*EXERCISE:* Write the lines out again, from the top of the material to the line containing "COL = SC.collection", pictures excluded.

**** STORED DATA

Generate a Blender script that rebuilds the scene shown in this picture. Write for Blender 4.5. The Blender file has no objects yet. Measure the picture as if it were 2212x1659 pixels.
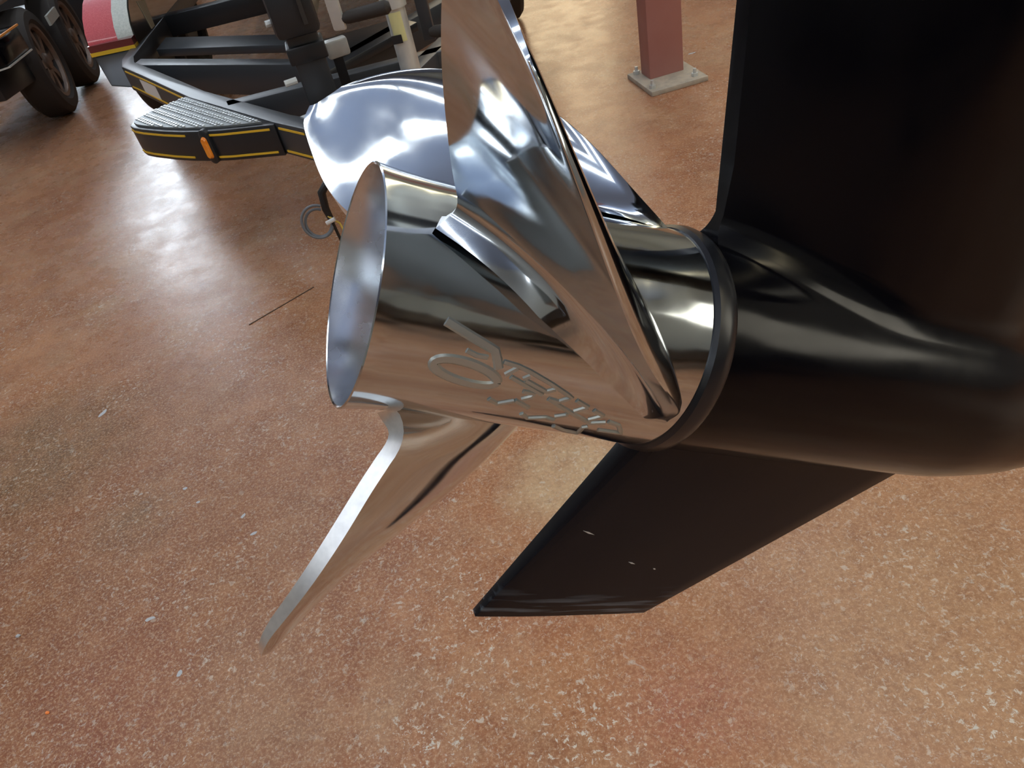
import bpy, bmesh, math, random
import numpy as np
from mathutils import Vector, Matrix
random.seed(7)
PI = math.pi
SC = bpy.context.scene
COL = SC.collection

# ---------------------------------------------------------------- camera, sky, exposure
cam_d = bpy.data.cameras.new('camera'); cam = bpy.data.objects.new('camera', cam_d); COL.objects.link(cam)
cam_d.sensor_fit = 'HORIZONTAL'; cam_d.sensor_width = 36.0; cam_d.lens = 26.04; cam_d.clip_start = 0.02; cam_d.clip_end = 200
cam.matrix_world = Matrix(((0.97028, 0.241983, 0.0, 0.0), (-0.155034, 0.621638, -0.767809, 0.0), (-0.185797, 0.74499, 0.640679, 1.3), (0, 0, 0, 1)))
SC.camera = cam
SC.view_settings.view_transform = 'Standard'; SC.view_settings.look = 'None'
SC.view_settings.exposure = 0.5; SC.view_settings.gamma = 1.0; SC.view_settings.use_curve_mapping = False
W = bpy.data.worlds.new('sky'); SC.world = W; W.use_nodes = True
W.node_tree.nodes['Background'].inputs[0].default_value = (0.80, 0.90, 1.0, 1); W.node_tree.nodes['Background'].inputs[1].default_value = 10.0
TUBE = 4.8      # strength of the fluorescent diffusers


# ---------------------------------------------------------------- materials
def mat(name, color=(.5, .5, .5), rough=.5, metal=0., coat=0., spec=.5, emit=None, strength=0., noise=None, bump=None, rough_noise=None):
    m = bpy.data.materials.new(name); m.use_nodes = True
    nt = m.node_tree; b = nt.nodes['Principled BSDF']
    b.inputs['Base Color'].default_value = (*color, 1); b.inputs['Roughness'].default_value = rough
    b.inputs['Metallic'].default_value = metal; b.inputs['Coat Weight'].default_value = coat
    b.inputs['Coat Roughness'].default_value = .06; b.inputs['Specular IOR Level'].default_value = spec
    if emit: b.inputs['Emission Color'].default_value = (*emit, 1); b.inputs['Emission Strength'].default_value = strength
    tc = nt.nodes.new('ShaderNodeTexCoord')
    if noise:
        sc, c2, fac = noise
        n = nt.nodes.new('ShaderNodeTexNoise'); n.inputs['Scale'].default_value = sc; n.inputs['Detail'].default_value = 6
        nt.links.new(tc.outputs['Object'], n.inputs['Vector'])
        r = nt.nodes.new('ShaderNodeMapRange'); r.inputs[1].default_value = .35; r.inputs[2].default_value = .7; r.inputs[4].default_value = fac
        nt.links.new(n.outputs['Fac'], r.inputs[0])
        x = nt.nodes.new('ShaderNodeMixRGB'); x.inputs[1].default_value = (*color, 1); x.inputs[2].default_value = (*c2, 1)
        nt.links.new(r.outputs[0], x.inputs[0]); nt.links.new(x.outputs[0], b.inputs['Base Color'])
    if rough_noise:
        sc, lo, hi = rough_noise
        n = nt.nodes.new('ShaderNodeTexNoise'); n.inputs['Scale'].default_value = sc; n.inputs['Detail'].default_value = 4
        nt.links.new(tc.outputs['Object'], n.inputs['Vector'])
        r = nt.nodes.new('ShaderNodeMapRange'); r.inputs[1].default_value = .3; r.inputs[2].default_value = .7; r.inputs[3].default_value = lo; r.inputs[4].default_value = hi
        nt.links.new(n.outputs['Fac'], r.inputs[0]); nt.links.new(r.outputs[0], b.inputs['Roughness'])
    if bump:
        sc, st = bump
        n = nt.nodes.new('ShaderNodeTexNoise'); n.inputs['Scale'].default_value = sc; n.inputs['Detail'].default_value = 3
        nt.links.new(tc.outputs['Object'], n.inputs['Vector'])
        bp = nt.nodes.new('ShaderNodeBump'); bp.inputs['Strength'].default_value = st; bp.inputs['Distance'].default_value = .002
        nt.links.new(n.outputs['Fac'], bp.inputs['Height']); nt.links.new(bp.outputs[0], b.inputs['Normal'])
    return m


M = {}
M['chrome'] = mat('polished_steel', (.575, .62, .655), .09, 1., rough_noise=(40, .06, .13), bump=(22, .05))
M['chrome_in'] = mat('satin_steel', (.70, .73, .76), .24, 1., rough_noise=(60, .2, .3))
M['ground_edge'] = mat('ground_steel_edge', (.97, .98, .97), .36, 1., noise=(180, (.72, .74, .74), .5))
M['letter'] = mat('cast_letter_steel', (.46, .48, .43), .34, .55)
M['black_gloss'] = mat('black_gloss_paint', (.002, .002, .0035), .13, spec=.22, rough_noise=(25, .10, .2))
M['black_ring'] = mat('black_seal', (.010, .011, .014), .28)
M['black_metal'] = mat('black_powder_coat', (.016, .018, .021), .34, bump=(300, .1))
M['black_soft'] = mat('dark_grey_coat', (.035, .040, .046), .42)
M['rubber'] = mat('tyre_rubber', (.030, .025, .021), .72, bump=(90, .3))
M['bronze'] = mat('dusty_wheel', (.15, .105, .08), .4, .5, noise=(14, (.24, .18, .14), .7))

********

*FULL OUTPUT:*
Generate a Blender script that rebuilds the scene shown in this picture. Write for Blender 4.5. The Blender file has no objects yet. Measure the picture as if it were 2212x1659 pixels.
import bpy, bmesh, math, random
import numpy as np
from mathutils import Vector, Matrix
random.seed(7)
PI = math.pi
SC = bpy.context.scene
COL = SC.collection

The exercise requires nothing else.